▶ **Goal of the exercise**:
Quote the records below word for word, please, from the very first line through the one that contains "np.linalg.norm(_g, axis=1)[:, None]", and nothing beyond it.

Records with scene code
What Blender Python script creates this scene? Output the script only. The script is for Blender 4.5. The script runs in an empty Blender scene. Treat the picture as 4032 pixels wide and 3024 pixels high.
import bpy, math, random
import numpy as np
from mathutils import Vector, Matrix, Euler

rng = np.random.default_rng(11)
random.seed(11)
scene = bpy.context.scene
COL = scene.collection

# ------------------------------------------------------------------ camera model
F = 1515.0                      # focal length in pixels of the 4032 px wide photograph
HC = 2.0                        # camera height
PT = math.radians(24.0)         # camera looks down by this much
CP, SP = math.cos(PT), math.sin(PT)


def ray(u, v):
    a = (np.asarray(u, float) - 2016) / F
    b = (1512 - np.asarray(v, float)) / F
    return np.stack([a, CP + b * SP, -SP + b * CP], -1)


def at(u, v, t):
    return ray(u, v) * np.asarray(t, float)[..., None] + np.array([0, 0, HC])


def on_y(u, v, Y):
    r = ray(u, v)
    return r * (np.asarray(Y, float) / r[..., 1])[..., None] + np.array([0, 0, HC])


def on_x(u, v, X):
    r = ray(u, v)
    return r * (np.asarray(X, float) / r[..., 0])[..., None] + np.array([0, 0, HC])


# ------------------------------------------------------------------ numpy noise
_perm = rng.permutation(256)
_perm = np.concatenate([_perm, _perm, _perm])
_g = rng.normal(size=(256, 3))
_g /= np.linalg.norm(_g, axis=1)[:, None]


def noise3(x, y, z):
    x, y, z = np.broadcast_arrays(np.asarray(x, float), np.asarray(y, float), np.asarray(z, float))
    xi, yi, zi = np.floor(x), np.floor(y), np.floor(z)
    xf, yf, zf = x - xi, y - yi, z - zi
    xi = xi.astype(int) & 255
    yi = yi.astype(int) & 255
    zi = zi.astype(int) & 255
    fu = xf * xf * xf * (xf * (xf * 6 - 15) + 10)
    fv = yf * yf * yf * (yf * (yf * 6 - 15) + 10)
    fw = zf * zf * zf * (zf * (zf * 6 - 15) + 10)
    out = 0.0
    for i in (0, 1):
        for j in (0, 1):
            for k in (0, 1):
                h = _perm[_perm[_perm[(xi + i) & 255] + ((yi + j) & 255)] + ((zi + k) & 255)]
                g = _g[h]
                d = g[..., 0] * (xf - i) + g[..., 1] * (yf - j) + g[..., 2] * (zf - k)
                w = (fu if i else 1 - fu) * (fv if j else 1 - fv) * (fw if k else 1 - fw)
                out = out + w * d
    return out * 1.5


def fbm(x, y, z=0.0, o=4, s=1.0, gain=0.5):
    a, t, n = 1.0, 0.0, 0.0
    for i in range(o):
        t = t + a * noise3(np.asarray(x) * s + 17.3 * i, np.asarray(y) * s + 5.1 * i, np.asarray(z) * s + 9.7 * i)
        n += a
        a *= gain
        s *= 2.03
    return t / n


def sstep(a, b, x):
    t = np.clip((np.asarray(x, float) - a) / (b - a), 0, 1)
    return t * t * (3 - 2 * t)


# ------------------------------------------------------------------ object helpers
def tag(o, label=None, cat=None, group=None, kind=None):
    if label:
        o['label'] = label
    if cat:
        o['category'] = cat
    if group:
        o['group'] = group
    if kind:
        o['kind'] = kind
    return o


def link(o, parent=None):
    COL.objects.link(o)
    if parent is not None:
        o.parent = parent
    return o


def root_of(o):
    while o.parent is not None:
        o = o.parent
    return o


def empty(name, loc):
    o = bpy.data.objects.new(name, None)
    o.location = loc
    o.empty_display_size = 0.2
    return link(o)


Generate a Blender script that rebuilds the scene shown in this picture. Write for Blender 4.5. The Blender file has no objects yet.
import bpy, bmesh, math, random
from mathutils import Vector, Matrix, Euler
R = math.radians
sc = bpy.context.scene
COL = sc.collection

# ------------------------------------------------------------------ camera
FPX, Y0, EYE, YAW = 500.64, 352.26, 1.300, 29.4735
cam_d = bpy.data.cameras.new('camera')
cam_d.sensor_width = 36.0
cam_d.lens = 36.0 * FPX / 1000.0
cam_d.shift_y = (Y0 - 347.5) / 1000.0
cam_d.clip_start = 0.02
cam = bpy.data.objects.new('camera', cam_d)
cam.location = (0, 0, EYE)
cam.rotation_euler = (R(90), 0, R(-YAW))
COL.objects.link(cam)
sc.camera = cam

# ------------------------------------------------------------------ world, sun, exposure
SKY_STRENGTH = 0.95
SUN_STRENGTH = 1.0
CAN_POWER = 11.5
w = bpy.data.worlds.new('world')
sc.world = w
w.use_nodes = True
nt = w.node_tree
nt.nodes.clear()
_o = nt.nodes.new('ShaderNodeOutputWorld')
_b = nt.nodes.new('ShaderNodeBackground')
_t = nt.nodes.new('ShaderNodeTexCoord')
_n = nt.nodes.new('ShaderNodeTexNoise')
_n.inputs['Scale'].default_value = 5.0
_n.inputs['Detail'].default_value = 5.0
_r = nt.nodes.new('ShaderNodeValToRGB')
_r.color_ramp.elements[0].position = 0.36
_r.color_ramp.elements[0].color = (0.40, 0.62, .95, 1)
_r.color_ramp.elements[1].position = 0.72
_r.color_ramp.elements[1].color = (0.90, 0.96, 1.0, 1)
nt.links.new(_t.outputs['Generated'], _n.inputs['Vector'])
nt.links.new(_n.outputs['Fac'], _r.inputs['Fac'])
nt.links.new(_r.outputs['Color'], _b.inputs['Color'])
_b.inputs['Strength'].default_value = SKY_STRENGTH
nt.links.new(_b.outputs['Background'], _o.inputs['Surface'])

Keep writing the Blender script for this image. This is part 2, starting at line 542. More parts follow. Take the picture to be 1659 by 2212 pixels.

▶ **Response to the exercise**:
What Blender Python script creates this scene? Output the script only. The script is for Blender 4.5. The script runs in an empty Blender scene. Treat the picture as 4032 pixels wide and 3024 pixels high.
import bpy, math, random
import numpy as np
from mathutils import Vector, Matrix, Euler

rng = np.random.default_rng(11)
random.seed(11)
scene = bpy.context.scene
COL = scene.collection

# ------------------------------------------------------------------ camera model
F = 1515.0                      # focal length in pixels of the 4032 px wide photograph
HC = 2.0                        # camera height
PT = math.radians(24.0)         # camera looks down by this much
CP, SP = math.cos(PT), math.sin(PT)


def ray(u, v):
    a = (np.asarray(u, float) - 2016) / F
    b = (1512 - np.asarray(v, float)) / F
    return np.stack([a, CP + b * SP, -SP + b * CP], -1)


def at(u, v, t):
    return ray(u, v) * np.asarray(t, float)[..., None] + np.array([0, 0, HC])


def on_y(u, v, Y):
    r = ray(u, v)
    return r * (np.asarray(Y, float) / r[..., 1])[..., None] + np.array([0, 0, HC])


def on_x(u, v, X):
    r = ray(u, v)
    return r * (np.asarray(X, float) / r[..., 0])[..., None] + np.array([0, 0, HC])


# ------------------------------------------------------------------ numpy noise
_perm = rng.permutation(256)
_perm = np.concatenate([_perm, _perm, _perm])
_g = rng.normal(size=(256, 3))
_g /= np.linalg.norm(_g, axis=1)[:, None]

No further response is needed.